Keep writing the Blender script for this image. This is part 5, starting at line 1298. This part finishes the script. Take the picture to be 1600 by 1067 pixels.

◆ ◆ ◆

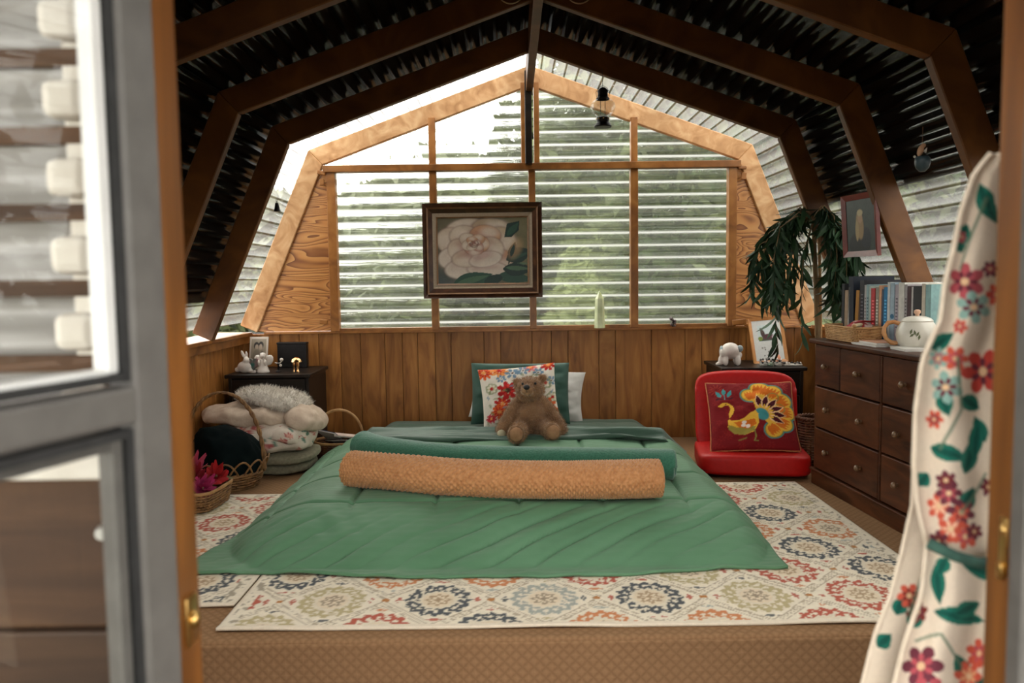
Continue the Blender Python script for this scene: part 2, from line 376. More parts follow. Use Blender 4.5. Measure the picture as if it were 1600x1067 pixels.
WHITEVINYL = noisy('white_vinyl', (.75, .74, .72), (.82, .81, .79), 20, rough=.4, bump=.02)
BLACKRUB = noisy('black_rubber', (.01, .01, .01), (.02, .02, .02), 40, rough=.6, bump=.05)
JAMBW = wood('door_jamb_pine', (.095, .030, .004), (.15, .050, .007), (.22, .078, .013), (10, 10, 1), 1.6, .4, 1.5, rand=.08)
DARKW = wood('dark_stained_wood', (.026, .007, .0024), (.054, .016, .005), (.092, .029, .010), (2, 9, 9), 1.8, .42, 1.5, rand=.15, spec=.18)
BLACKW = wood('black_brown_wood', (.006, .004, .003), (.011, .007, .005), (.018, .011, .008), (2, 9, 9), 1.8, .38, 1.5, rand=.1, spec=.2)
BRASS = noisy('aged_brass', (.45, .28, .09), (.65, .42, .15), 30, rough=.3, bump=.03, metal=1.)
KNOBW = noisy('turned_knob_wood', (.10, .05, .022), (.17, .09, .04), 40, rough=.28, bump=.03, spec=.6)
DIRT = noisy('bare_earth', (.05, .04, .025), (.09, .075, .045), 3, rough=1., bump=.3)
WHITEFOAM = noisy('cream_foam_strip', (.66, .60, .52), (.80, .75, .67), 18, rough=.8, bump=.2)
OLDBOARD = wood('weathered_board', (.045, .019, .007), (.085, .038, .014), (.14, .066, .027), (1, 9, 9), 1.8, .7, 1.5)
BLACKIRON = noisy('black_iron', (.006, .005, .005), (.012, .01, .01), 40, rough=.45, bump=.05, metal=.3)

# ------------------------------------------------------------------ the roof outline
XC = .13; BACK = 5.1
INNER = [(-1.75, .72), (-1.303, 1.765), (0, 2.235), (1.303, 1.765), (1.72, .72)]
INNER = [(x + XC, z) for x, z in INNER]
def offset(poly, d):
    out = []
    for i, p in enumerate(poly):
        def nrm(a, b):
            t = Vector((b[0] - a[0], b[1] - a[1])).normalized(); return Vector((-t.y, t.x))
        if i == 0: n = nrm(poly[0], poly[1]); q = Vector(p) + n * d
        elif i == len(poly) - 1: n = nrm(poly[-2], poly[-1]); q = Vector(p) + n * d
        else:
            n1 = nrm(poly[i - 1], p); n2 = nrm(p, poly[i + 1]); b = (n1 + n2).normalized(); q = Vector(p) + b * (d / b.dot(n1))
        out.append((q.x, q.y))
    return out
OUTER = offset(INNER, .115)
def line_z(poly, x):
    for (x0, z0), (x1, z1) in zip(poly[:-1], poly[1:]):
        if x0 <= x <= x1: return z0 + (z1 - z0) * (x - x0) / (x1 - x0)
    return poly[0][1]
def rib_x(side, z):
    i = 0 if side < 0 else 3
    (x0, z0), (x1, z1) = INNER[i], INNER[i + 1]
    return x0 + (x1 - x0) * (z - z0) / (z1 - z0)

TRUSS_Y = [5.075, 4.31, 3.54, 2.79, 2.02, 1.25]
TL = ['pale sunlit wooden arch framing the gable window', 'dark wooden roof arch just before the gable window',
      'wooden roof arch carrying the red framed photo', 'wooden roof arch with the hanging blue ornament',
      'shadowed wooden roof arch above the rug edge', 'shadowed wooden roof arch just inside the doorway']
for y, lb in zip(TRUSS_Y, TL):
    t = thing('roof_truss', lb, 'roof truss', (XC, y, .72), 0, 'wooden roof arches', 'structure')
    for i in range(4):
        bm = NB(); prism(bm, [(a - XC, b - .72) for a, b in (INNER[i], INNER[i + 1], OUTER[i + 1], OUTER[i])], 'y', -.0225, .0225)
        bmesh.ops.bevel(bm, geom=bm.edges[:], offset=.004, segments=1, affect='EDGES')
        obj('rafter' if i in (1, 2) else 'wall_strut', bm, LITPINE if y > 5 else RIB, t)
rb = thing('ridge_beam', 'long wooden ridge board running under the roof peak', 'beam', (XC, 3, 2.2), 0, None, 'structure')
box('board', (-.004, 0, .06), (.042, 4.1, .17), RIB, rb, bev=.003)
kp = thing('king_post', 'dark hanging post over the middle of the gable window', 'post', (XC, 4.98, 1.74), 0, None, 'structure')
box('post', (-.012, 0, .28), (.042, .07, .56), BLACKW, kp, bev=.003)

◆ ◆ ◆

PROBLEM DETAILS
Write out exactly the lines running from the line containing "Continue the Blender" to the line containing "rough=.45, bump=.05, metal=.3)", with both of those lines included.

SOLVED EXERCISE
Continue the Blender Python script for this scene: part 2, from line 376. More parts follow. Use Blender 4.5. Measure the picture as if it were 1600x1067 pixels.
WHITEVINYL = noisy('white_vinyl', (.75, .74, .72), (.82, .81, .79), 20, rough=.4, bump=.02)
BLACKRUB = noisy('black_rubber', (.01, .01, .01), (.02, .02, .02), 40, rough=.6, bump=.05)
JAMBW = wood('door_jamb_pine', (.095, .030, .004), (.15, .050, .007), (.22, .078, .013), (10, 10, 1), 1.6, .4, 1.5, rand=.08)
DARKW = wood('dark_stained_wood', (.026, .007, .0024), (.054, .016, .005), (.092, .029, .010), (2, 9, 9), 1.8, .42, 1.5, rand=.15, spec=.18)
BLACKW = wood('black_brown_wood', (.006, .004, .003), (.011, .007, .005), (.018, .011, .008), (2, 9, 9), 1.8, .38, 1.5, rand=.1, spec=.2)
BRASS = noisy('aged_brass', (.45, .28, .09), (.65, .42, .15), 30, rough=.3, bump=.03, metal=1.)
KNOBW = noisy('turned_knob_wood', (.10, .05, .022), (.17, .09, .04), 40, rough=.28, bump=.03, spec=.6)
DIRT = noisy('bare_earth', (.05, .04, .025), (.09, .075, .045), 3, rough=1., bump=.3)
WHITEFOAM = noisy('cream_foam_strip', (.66, .60, .52), (.80, .75, .67), 18, rough=.8, bump=.2)
OLDBOARD = wood('weathered_board', (.045, .019, .007), (.085, .038, .014), (.14, .066, .027), (1, 9, 9), 1.8, .7, 1.5)
BLACKIRON = noisy('black_iron', (.006, .005, .005), (.012, .01, .01), 40, rough=.45, bump=.05, metal=.3)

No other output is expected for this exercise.